Could Telstra do it better? That depends how they go about it, but they do have a reasonable base if knowledge in house to start with. They'll likely regret some of the job cutting they've done, but they still have reasonable knowledge from which to build up. NBNCo would still be at the contractor's (Telstra) mercy to some extent, but at least Telstra is capable of doing it, leaving only the question of whether they will actually do it properly - and that comes down to a question of final ownership. As with any contractor, they have an incentive to cut corners with quality if

So, there's 3 real options if they want a quality outcome.

1. Build it with NBNCo staff working alongside contractors on-site. It's not as contractually difficult as it may seem, so long as the contractors are engaged under appropriate terms (effectively labour and equipment hire).

2. Let Telstra build it with Telstra owning the completed network as a regulated asset. That is, NBNCo effectively rents the working network from what I'll refer to as "Telstra Network", with any "Telstra Retail" use of the system going via NBNCo the same as any other retailer would do. In practice, this would likely end with Telstra itself being split at the corporate level - a utility company that owns the NBN and makes capacity available to others, and a service company that sells communication services. Any problems with the network are a matter for the owner, such that construction quality liabilities don't sit with NBNCo.

3. NBNCo aquires Telstra's existing network business in its entirety. Cables, vehicles, staff - the whole lot. Then get this aquired Telstra division to build the NBN. The only real difference to option 2 being in ownership of the completed network - Telstra versus NBNCo ownership. :2twocents
 
NBN Co used to have an employee at each site monitoring the construction. I'm not sure if this is still the case, but I presume it is. I'm sure they'd tell you if you asked.
 
So, there's 3 real options if they want a quality outcome.

1. Build it with NBNCo staff working alongside contractors on-site. It's not as contractually difficult as it may seem, so long as the contractors are engaged under appropriate terms (effectively labour and equipment hire).

2. Let Telstra build it with Telstra owning the completed network as a regulated asset. That is, NBNCo effectively rents the working network from what I'll refer to as "Telstra Network", with any "Telstra Retail" use of the system going via NBNCo the same as any other retailer would do. In practice, this would likely end with Telstra itself being split at the corporate level - a utility company that owns the NBN and makes capacity available to others, and a service company that sells communication services. Any problems with the network are a matter for the owner, such that construction quality liabilities don't sit with NBNCo.

3. NBNCo aquires Telstra's existing network business in its entirety. Cables, vehicles, staff - the whole lot. Then get this aquired Telstra division to build the NBN. The only real difference to option 2 being in ownership of the completed network - Telstra versus NBNCo ownership. :2twocents

Great post Smurf.

I get the feeling MT is going to provide some lucrative contracts to Telstra to get the FTTN ball rolling. Still I do wonder if they can cope with the extra work. They seem to have MSDs (mass service disruptions) and high workload areas covering 99% of the country (well it feels like it). They've had an MSD running for a few months now that covers the Greater Sydney metro area along with a lot of the central coast. Repair times have blown out, and Telstra are not liable for any form of compensation once the MSD is declared.
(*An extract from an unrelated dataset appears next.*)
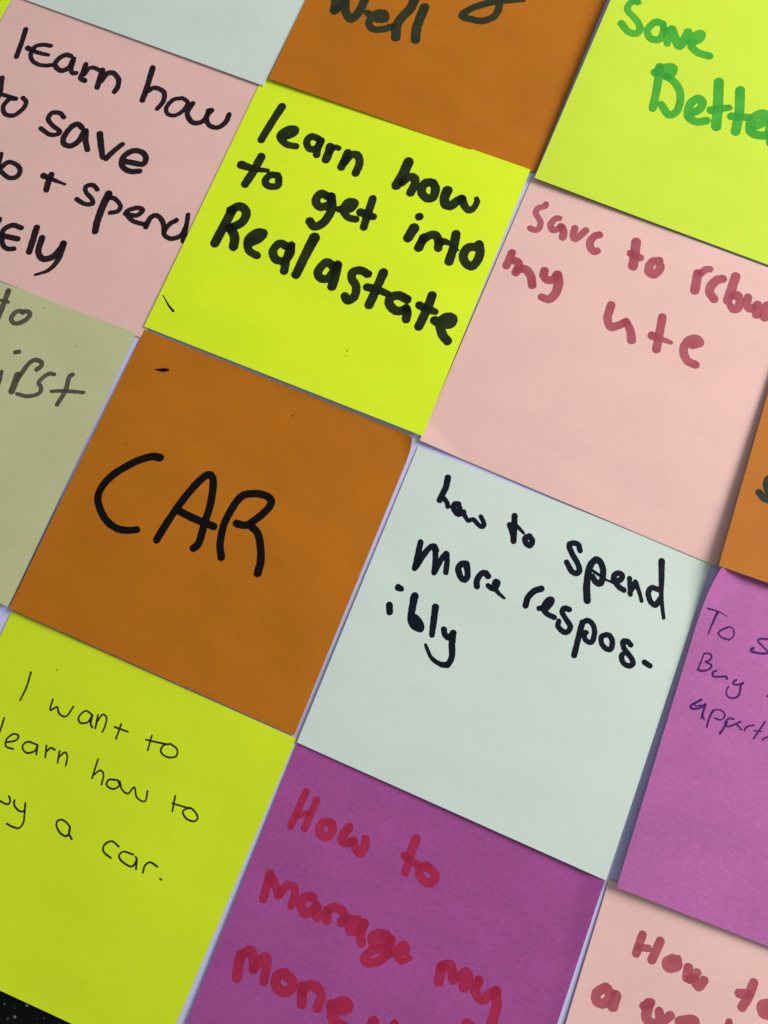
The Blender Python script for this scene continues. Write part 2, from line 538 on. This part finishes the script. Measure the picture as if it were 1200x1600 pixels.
write(nD, 'save', c, [
    (27, [375,125, 350,100, 305,100, 283,135, 310,175, 350,205, 335,225, 290,225, 240,190]),
    (32, [480,185, 455,165, 415,185, 375,240, 375,280, 415,292, 460,265, 490,215, 505,205]),
    (33, [505,205, 502,260, 512,314]), ((38, 32), [585,222, 592,290, 602,358]), ((34, 28), [622,365, 670,320, 718,282]),
    (33, [725,382, 780,392, 835,400, 855,370, 840,335, 790,320, 735,345, 712,390, 728,425, 770,443, 818,440])])
write(nD, 'up', c, [(28, [8,340, -14,420, -30,480]), (28, [5,422, 50,388, 100,405, 118,440, 95,475, 50,478, 8,445])])
write(nD, '+', c, [(34, [302,460, 285,500, 272,550]), ((36, 14), [255,468, 310,490, 382,518])], label='handwritten black plus sign')
write(nD, 'spend', c, [
    (27, [570,548, 545,523, 505,530, 505,565, 540,605, 540,632, 495,632, 450,605]),
    ((44, 38), [637,575, 605,640, 572,730, 558,793]), (27, [630,600, 670,600, 705,640, 690,675, 645,684]),
    (27, [735,690, 800,700, 838,668, 800,656, 742,680, 775,730, 845,752]),
    (30, [855,768, 880,715, 920,700, 955,740, 962,795]),
    (29, [1035,728, 990,755, 960,805, 1000,836, 1060,818, 1088,770]), ((26, 32), [1103,695, 1090,770, 1074,850])])
c = (0, 300, 3)
write(nD, 'wisely', c, [
    (24, [100,168, 60,156, 20,175, 5,205]), (26, [0,203, 45,212, 84,220]), (23, [8,208, 14,248, 35,266, 66,266]),
    (22, [-20,150, -6,140, 0,126]), (30, [172,168, 155,225, 137,280]),
    (29, [197,215, 180,278, 200,313, 245,305, 282,268, 298,243]), ((32, 12), [298,243, 272,318, 228,366, 166,388])])

# ---------------------------------------------------------------- olive note
c = (0, 430, 6.956)
write(nE, 'to', c, [(58, [90,172, 52,280, 2,410, -22,470]), (36, [-20,266, 40,280, 93,292]),
    (48, [250,408, 215,388, 160,410, 122,470, 150,518, 210,520, 285,482, 328,425, 300,395, 240,396])], tone=0.25, color='brown black')
write(nE, 'first', c, [(42, [16,1048, 2,1120, -15,1180]), (46, [168,838, 210,832]), (70, [192,1085, 160,1180, 128,1262]),
    (48, [185,1140, 240,1060, 320,955, 385,922, 445,940, 450,985, 402,1025]),
    (42, [590,1077, 540,1070, 470,1110, 420,1170, 445,1215, 440,1268, 380,1305, 280,1314, 185,1290]),
    (48, [788,1080, 752,1110, 712,1255, 622,1405]), (40, [560,1262, 700,1258, 908,1275])], tone=0.25, color='brown black')

write(nE, 'speck', c, [(9, [478,360, 481,362])], fine=True, label='tiny dark pen speck', name='pen_mark')
write(nE, 'speck two', c, [(9, [820,770, 823,771])], fine=True, label='tiny dark pen speck', name='pen_mark')

# ---------------------------------------------------------------- yellow note, middle
c = (300, 150, 3)
write(nF, 'learn', c, [
    ((34, 32), [422,50, 370,130, 325,205]), (29, [430,195, 475,178, 485,155, 445,157, 412,188, 440,225, 488,236]),
    (30, [592,200, 560,190, 538,215, 550,246, 582,245, 605,208]), (32, [605,210, 588,250, 584,275]),
    (36, [648,238, 640,270, 628,298]), (25, [645,265, 668,242, 688,245]),
    (34, [730,266, 715,300, 700,333]), (34, [715,310, 745,278, 775,278, 785,315, 767,362])], tone=0.2)
c2 = (580, 220, 6)
write(nF, 'how', c2, [
    ((86, 84), [350,200, 300,310, 236,418]), (72, [290,390, 345,345, 400,345, 412,395, 368,488]),
    (74, [555,388, 495,405, 472,480, 515,535, 580,530, 602,450, 580,395]),
    ((84, 74), [716,466, 688,530, 695,595, 745,608, 800,570, 850,545]), ((76, 42), [850,545, 872,600, 912,650, 960,630, 992,575, 988,545])], tone=0.2)
write(nF, 'to', c, [(36, [325,285, 290,350, 250,412]), ((38, 18), [232,323, 290,342, 355,350]),
    (30, [402,372, 365,372, 343,400, 362,423, 402,420, 407,385])], tone=0.3)
write(nF, 'get', c, [
    (36, [640,472, 605,458, 580,490, 600,520, 645,508, 655,472]), (37, [653,470, 655,530, 620,590, 575,612, 553,588]),
    (31, [690,530, 740,532, 765,502, 735,495, 708,530, 730,568, 768,578]),
    (33, [848,482, 825,550, 805,615]), ((36, 32), [790,545, 850,566])], tone=0.25)
write(nF, 'into', c2, [
    (66, [446,712, 454,710]), ((88, 80), [402,820, 345,912]), (76, [492,908, 445,1003]), (74, [485,930, 555,885, 610,890, 632,950, 628,1005]),
    (76, [795,875, 772,1000, 730,1132]), ((74, 16), [645,948, 700,948, 760,980, 818,1026]),
    (76, [1012,970, 1022,1040, 1000,1115, 940,1178, 878,1135, 864,1072, 900,1010, 955,995, 1000,1003])], tone=0.3)
c3 = (500, 400, 4.615)
write(nF, 'Realastate', c, [
    (40, [188,537, 150,610, 108,690]), (38, [182,535, 225,518, 255,545, 235,592, 178,620]), (40, [180,620, 200,660, 195,706]),
    (33, [268,692, 318,670, 337,642, 300,640, 262,675, 268,725, 305,748]),
    (36, [450,708, 412,692, 380,725, 392,765, 432,772, 460,740, 465,700]), (36, [463,712, 442,770, 432,820]),
    ((46, 38), [574,664, 535,740, 487,838]),
    (37, [665,800, 630,780, 592,820, 602,853, 640,853, 678,800]), (40, [682,792, 670,850, 656,893]),
    (56, [345,130, 295,105, 240,115, 230,160, 260,220, 250,290, 200,322, 180,290], c3),
    (60, [458,120, 410,230, 355,353], c3), ((56, 48), [342,225, 410,240, 490,275], c3),
    (60, [628,312, 570,285, 510,300, 502,350, 550,395, 620,388], c3), (58, [622,378, 630,410, 622,455], c3),
    (60, [808,285, 770,390, 712,508], c3), ((56, 48), [718,355, 770,383, 830,402], c3),
    (62, [828,465, 880,490, 940,490, 958,452, 915,442, 868,480, 880,560, 918,612], c3)], tone=0.28)
write(nF, 'tick', (0, 300, 3), [((4, 11), [765,485, 790,530, 812,558])], fine=True, label='thin black pen tick', name='pen_mark')
write(nF, 'speck a', (400, 300, 3), [(2.6, [432,738, 425,750]), (3, [420,765, 418,768])], fine=True, label='faint pen speck', name='pen_mark')

# ---------------------------------------------------------------- orange note CAR
c = (100, 650, 3)
write(nH, 'CAR', c, [
    ((36, 32), [450,195, 410,191, 340,212, 250,262, 190,315, 160,375, 168,430, 200,490, 250,528, 300,536, 342,533]),
    (35, [435,580, 490,490, 560,390, 640,300, 682,276, 700,310, 687,410, 660,500, 632,595, 606,620]),
    (35, [545,448, 620,485, 703,518]),
    (35, [738,662, 732,600, 750,510, 790,430, 835,375, 890,364, 950,375, 972,405, 942,450, 885,495, 850,512, 808,503]),
    ((34, 38), [872,512, 905,545, 920,600, 922,680, 908,738])], tone=0.4)
write(nH, 'dot', (170, 470, 10), [((20, 62), [730,1072, 790,1080, 850,1085]), ((62, 40), [850,1082, 920,1080])], fine=True, label='small black pen dab', name='pen_mark')
write(nH, 'speck', (0, 500, 3), [(4, [592,583, 593,585])], fine=True, label='tiny dark pen speck', name='pen_mark')
write(nH, 'speck two', (400, 600, 3), [(4, [170,148, 176,151])], fine=True, label='tiny dark pen speck', name='pen_mark')

# ---------------------------------------------------------------- pink note, right
c = (770, 300, 6)
write(nG, 'save', c, [
    ((48, 54), [500,112, 490,135, 430,150, 402,195, 430,245, 450,290, 430,342, 392,356, 352,340]),
    (54, [620,246, 590,250, 542,300, 560,355, 605,350, 640,322]), (66, [642,325, 662,370, 655,425]),
    (58, [770,340, 755,400, 772,440, 830,400, 872,360]), (64, [1000,402, 955,415, 912,470, 920,530, 950,560, 978,552])], tone=0.25, color='red')
write(nG, 'my', c, [
    (66, [180,570, 152,635, 126,692]), (70, [205,645, 240,660, 240,705, 215,755]), (74, [235,725, 305,725, 355,785, 370,872]),
    (72, [485,740, 478,785, 512,825, 560,822, 600,780]), ((86, 66), [608,780, 615,860, 590,945, 530,1005, 458,985])], tone=0.45, color='red')
c = (800, 300, 3)
write(nG, 'to', c, [(40, [582,234, 575,300, 567,348]), (34, [557,288, 600,308]),
    (36, [690,322, 655,330, 640,370, 665,387, 693,362, 695,345])], tone=0.3, color='red')
write(nG, 'ute', c, [((36, 34), [465,530, 448,590, 462,632, 500,625, 535,607]), ((34, 38), [535,607, 555,650, 560,694]),
    (36, [705,587, 690,670, 677,737]), ((38, 18), [657,674, 700,690, 745,706]),
    (36, [845,718, 880,708, 865,688, 828,695, 804,740, 820,788, 860,810])], tone=0.35, color='red')
c = (1060, 360, 8.571)
write(nG, 'rebu', c, [
    (112, [262,578, 240,690, 220,805]), (88, [310,575, 365,525, 420,518]), (108, [590,650, 520,665, 440,740, 420,830, 478,920]),
    (112, [768,615, 720,760, 660,940]), (98, [745,875, 795,865, 820,930, 805,1035, 745,1060, 705,1020]),
    (98, [935,895, 920,990, 950,1050, 1000,1030]), (122, [1060,1005, 1050,1120]), (112, [1195,1005, 1155,1165]),
    (100, [1290,960, 1270,1180])], tone=0.28, color='red')

# ---------------------------------------------------------------- mint note, middle
c = (660, 730, 6)
write(nI, 'how', c, [
    (56, [240,97, 220,190, 185,260, 162,308]), (46, [190,280, 225,320, 240,368]), (52, [340,347, 300,347, 292,385, 320,430, 345,440, 350,385]),
    (42, [340,440, 385,415, 395,450, 430,500, 475,490, 530,545, 565,560, 578,530, 550,465])], tone=0.5, color='navy')
write(nI, 'to', c, [(54, [865,455, 862,560, 855,693]), (50, [817,540, 845,620, 853,680]), ((46, 26), [862,543, 910,575, 950,620]),
    (52, [1000,645, 962,665, 970,710, 1010,733, 1032,690, 1000,645])], tone=0.5, color='navy')
c4 = (860, 830, 6)
write(nI, 'spend', c4, [
    (52, [278,180, 260,125, 205,112, 177,140, 210,220, 260,310, 272,372, 240,396, 195,370, 152,290]),
    ((66, 54), [345,650, 340,540, 350,420, 375,320, 430,265, 480,310, 495,400, 470,488, 420,470, 397,425]),
    ((30, 18), [395,370, 470,420, 530,458, 580,480]), (50, [585,470, 650,460, 675,420, 645,392, 600,410, 597,460, 640,520, 690,553]),
    (46, [742,440, 747,520, 750,592]), (46, [745,580, 795,480]), ((50, 34), [797,478, 830,560, 856,655]),
    (52, [1010,547, 950,530, 917,580, 940,660, 985,693, 1025,640]), ((60, 34), [1042,283, 1042,450, 1040,620, 1062,812])], tone=0.5, color='navy')
c = (560, 700, 3)
write(nI, 'more', c, [
    (27, [292,442, 278,505, 264,564]), (27, [268,560, 320,482, 352,460, 365,480]), (27, [360,470, 362,520, 355,584]),
    (26, [358,580, 390,520, 412,495]), (26, [415,497, 415,540, 410,582]),
    (58, [415,907, 370,907, 337,950, 360,1030, 400,1053, 425,1010, 415,910], (660, 730, 6)),
    (56, [512,1116, 512,1060, 550,1000, 590,992, 616,1022], (660, 730, 6)),
    ((46, 50), [617,1110, 660,1140, 700,1112, 710,1080, 687,1072, 675,1110], (660, 730, 6)), ((48, 26), [680,1140, 720,1185, 768,1227], (660, 730, 6))], tone=0.5, color='navy')
c = (800, 800, 3)
write(nI, 'respos-', c, [
    (29, [64,438, 75,400, 105,370, 138,359]), (26, [127,452, 165,448, 188,416, 170,412, 147,450, 165,478, 198,494]),
    (50, [178,735, 130,722, 110,760, 150,830, 187,890, 165,940, 120,942, 72,890, 80,842], c4),
    (54, [300,855, 275,950, 245,1070, 223,1163], c4), (50, [295,862, 350,837, 400,880, 413,960, 385,1040, 332,1020, 312,962, 335,950], c4),
    (50, [520,970, 480,990, 480,1050, 520,1100, 565,1105, 580,1040, 560,985, 520,970], c4),
    (50, [755,1065, 720,1032, 682,1037, 692,1100, 758,1190, 775,1238, 740,1262, 690,1240, 667,1190, 672,1160], c4),
    (50, [882,1230, 932,1260], c4)], tone=0.5, color='navy')
c = (580, 880, 6)
write(nI, 'ibly', c, [
    ((64, 50), [255,228, 282,240]), (62, [170,392, 174,458]), ((72, 64), [408,310, 390,400, 373,490]),
    (60, [370,490, 372,545, 412,600, 460,618, 467,585, 430,522, 395,500]), ((66, 54), [603,412, 587,530, 570,672]),
    (56, [682,622, 692,670, 730,695, 770,655]), ((62, 54), [768,655, 758,760, 755,880, 715,955]), ((56, 30), [715,955, 640,942, 560,880, 510,765])], tone=0.5, color='navy')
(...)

I think option 3 might be an easier sell - maybe via a split of the shares so that you own Telstra NBN who will be the monopoly supplier of comms in the country and Telstra retail who provide services over Telstra NBN. It gets around the issues of copper last mile ownership, and shareholders benefit from still having part ownership of a company that provides a steady income stream.

The tricky part will be determining how much Govt ownership will be of Telstra NBN since they'll be pumping something like $20-30B of funding into it. It will be very interesting to see who MT can get on board NBN now. With the treatment they gave the high level staff, Labor looking to get the knife in at every chance, you'd really have to have a masochistic streak to put ya hand up for a high level position with them.
 
Warning - very long post. :)

I've been there, done that when it comes to putting cable (power and communications) into the ground both through existing infrastructure (conduits, pits etc) and new builds. I'll say this....

I did cable and Satellite for a few years...contractors on the whole are capable of running cable and doing a good job of it, due to the size of the NBN gig i would imagine that having an assessment team going along behind the contractors and paying the contractors based on those assessments would be the go.
 
NBN Co used to have an employee at each site monitoring the construction. I'm not sure if this is still the case, but I presume it is. I'm sure they'd tell you if you asked.

I've seen a few NBN works crews on the job (Hobart and suburbs).

Either the NBN employee was dressed in the same uniform as the contractors, was doing actual work not just monitoring and chose to turn a blind eye to a kink in the cable, or they weren't there. That was night works, inner Hobart CBD area.

I noted two safety breaches and one instance of possible cable damage, all in the time it took me to walk past. :2twocents
 
Not only will the Coalition's 'NBN' be late and obsolete, but it will also be a financial disaster.

I preferred labors NBN but I just couldn't see it being built at all, or anywhere near budget. Liberals NBN I don't have much faith in either and it looks a messy joke right now with a lot of potential problems. Imo labor flucked its implementation in the first 3 years and now its libs turn to mess it up a little more.
NBN good idea but thats where it ends.